As John Leo recently wrote in The New York Sun, "The Shepard case was legitimately a huge story…. But there is something odd about the standard press defense [that] the Shepard story was news in a way that the Dirkhising story wasn’t because it ‘prompted debate on hate crimes and the degree to which there is still intolerance of gay people in this country,’ according to a Washington Post editor. This comes pretty close to advocacy…. Before long, more news consumers will conclude that even crime news is in effect being politicized. Is this any way to protect an industry in trouble?"

One reason for the double standards at work in these cases may be that many journalists, interest groups, and academics assume (incorrectly, in my view) that it would fan the flames of white racism and homophobia to paint a true picture of race and crime in America.

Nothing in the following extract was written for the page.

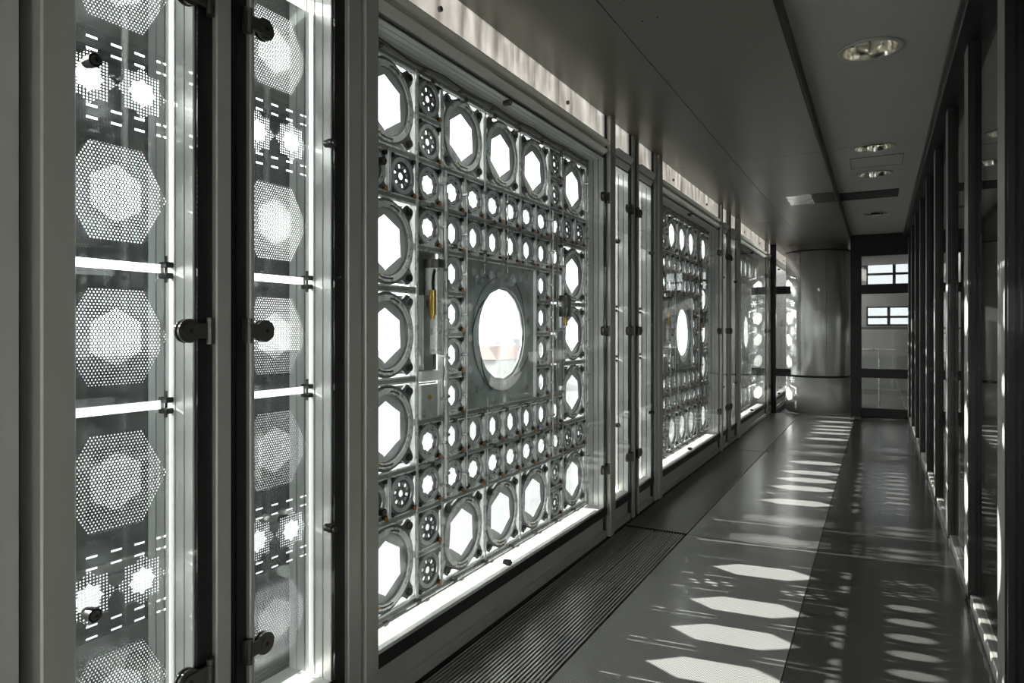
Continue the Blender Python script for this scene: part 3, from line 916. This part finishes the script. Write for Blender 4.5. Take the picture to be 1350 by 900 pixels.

The deeper reason is that a true picture would undermine the same politically correct mythology that fuels the push for "hate crime" laws. This mythology also increases the large risk that such laws will be enforced very selectively, with evenhanded justice being eclipsed by politics, fanfare, and interest-group lobbying.

This risk may be the most important reason to oppose the House-passed bill.

The bill might be worthy of support if anyone could point to a single bias-motivated crime that it would have prevented. But nobody has. And such proposals have a lot more to do with political posturing than with ensuring that such crimes are adequately punished.

The Washington Post editorializes that we need this bill because hate crimes "terrorize whole communities." Bosh. It would be one thing if the KKK were on a violent rampage unchecked by local and state authorities. But that is not the case. The reality is that only a minuscule percentage of violent crimes are motivated by the targeted biases. And people murdered over money are just as dead as those murdered out of bias.

That’s why one leader said in 1993: "There is nothing more painful to me at this stage in my life than to walk down the street and hear footsteps and start thinking about robbery — then look around and see somebody white and feel relieved." The leader was Jesse Jackson. Passing another hate crime law would make him no safer.